Re:Playing Devil's Advocate (Score:3, Insightful)
So have malls, cinemas, street corners or pretty much anywhere else you can think of...with the most common place being the family home or a relations home. So your point is? Only way anything could operate and guarantee child predators could not operate is.....actually there is no way except to kill all children in the world
"3. MySpace could certainly have done more to validate identity (registration through snail mail?), but that would have eaten into profits"
No it would have shut the site down, period. And guess what would happen then? Another site would just start up run by someone else
"MySpace has made a pile of money by being user-friendly to child predators. Why shouldn't they get sued again?"
No myspace has made a ton of money being user-friendly, thats it.
Re:What about parental responsibility? (Score:2, Insightful)
And the 5 of us children and my cousins knew that those guns were for use in an emergency when we were old enough and touching those for any other reason meant severe punishment (usually a hard spanking and then not being able to stay home alone until you re-earned the trust)
The problem today is that you can't discipline your children without someone calling child services. If I had ever called the police because I had been spanked hard, the 20 minutes until the cops got there would have been much worse than what I had already experienced.
Re:Hypocrisy at its finest (Score:2, Insightful)
In my opinion, myspace comes into the "conversations between friends" category, but it is also the "where you are, who you are spending time with category". The parents should ask about their friends (from myspace or otherwise). The other thing to remember is that none of these children got abused *on* myspace. They met someone in real life. Now when I was young, my parents knew where I physically was. I expect to know where my kids are too. I expect them not to be meeting people from the internet, at least not without taking reasonable steps to ensure safety (e.g. meeting them at home in presence of parents.)
I hope I showed how this is not hypocritical. You don't need myspace monitoring tools as a parent to know dropping your 14/15 yr old daughter off at 19 year old random males place is a bad idea. You should have enough of a leash or alternaticely trust with the child to know they aren't going to make their own way there, or invite strangers to your home. If you can't trust them enough, or keep track of them closely enough to know they aren't getting into trouble then you may as well cut off the phone, and lock them in the basement now.
Re:What about parental responsibility? (Score:3, Insightful)

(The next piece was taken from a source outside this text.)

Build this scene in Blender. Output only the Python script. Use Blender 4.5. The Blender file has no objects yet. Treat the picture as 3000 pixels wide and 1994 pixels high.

Kids are not seen as human beings, they are seen as ether a pet or a trophy, and thus protected at all costs... but in the long run, the one most protected is the one least able to protect themselves. Kids who never are allowed to do anything that could be "dangerous" have no idea what to do when such a thing happens without someone to protect them.
Whatever happened to "learning from mistakes" and "learning from experience"? Both concepts seem totally lost in the nanny, do-your-homework-or-else state we live in.